Collection 01
Notes on Political Ecologies (N.O.P.E. 2016)
Description
Notes on Political Ecologies (N.O.P.E. 2016) was an institutional experiment that assembled a collective of artists, writers, and researchers, and invited them to appropriate 221A’s exhibition space as a site of communal study between May and August 2016. The collective convened twice a week to plan and carry out an investigation into the institution’s intimate surroundings: Vancouver’s Chinatown and Downtown Eastside. These overlapping neighbourhoods have historically been a vital nexus of struggles for immigrant and working class power, Indigenous sovereignty, and the right to housing. At present, this contested terrain is besieged by a campaign of resurgent capital investment—‘economic revitalization’, or eviction, displacement, and gentrification, in brief force.
The books, documents, and ephemera were gathered in the course of the collective’s study to produce a ‘cognitive map’ of Vancouver’s current political conjuncture. Bringing together materials including international case studies of urban planning, social housing design manuals, and printed matter produced in local campaigns for ‘the right to the city’, the collection is intended not only as an interpretive device for understanding Vancouver’s permanent real estate crisis, but moreover provide the tools to transform the present.
Start year
2016
Contributors
- Vincent Tao’s projects at 221A include Notes on Political Ecologies, N.O.P.E. 2016; Rereading Room: the Vancouver Women’s Bookstore, 2016; Parallax Study: The New Romantics, 2017; and Deep Blue Open Archive, 2017. Tao took part in documenta 14’s aneducation program at Under the Mango Tree—Sites of Learning, travelling to Kassel to present and workshop 221A’s educational programming. His independent research and organizing work concerns urban displacement and the right to the city. Prior to moving to Vancouver, Tao studied at McGill University in Montreal, where he was the outreach coordinator for a worker-run community kitchen.
- Alex Braidek is interested in the composition and situation of short fiction. He has been researching the current effects of neoliberalism. Particularly, as it has pertained to the Vancouver Housing market, the role of the state in social welfare, and its failures in local politics. He is interested currently in the role of artists in this process of neoliberalization and the notion of artistic resistance.
- Alexandra Bischoff is a Canadian performance artist and writer who currently lives and works in Vancouver, BC. She holds a BFA in Visual Art from Emily Carr University of Art + Design and was named the valedictorian of her 2015 undergraduate class. Bischoff’s practice responds to obscure intimacies (architectural idiosyncrasies, organic anomalies, relationships with strangers and the like), often focusing through the amorphous lens of female sexuality.
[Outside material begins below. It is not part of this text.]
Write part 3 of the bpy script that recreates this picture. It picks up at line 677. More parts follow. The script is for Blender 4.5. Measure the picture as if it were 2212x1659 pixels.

- Marisa Kriangwiwat Holmes is a Hong Kong born, Richmond BC based artist.
- Sierra Komar is an independent researcher who recently obtained a Bachelor of Arts degree at McGill University.
- Steffanie Ling is a writer, critic and editor of BARTLEBY REVIEW, a free and occasional pamphlet of art writing in Vancouver, and a curator at CSA Space. She occasionally converges popular media and art to perform cultural criticism and has published one book of minimal poems, Cuts of Thin Meat (Spare Room, 2015) and a collection of short prose, Nascar (Blank Cheque Press, 2016).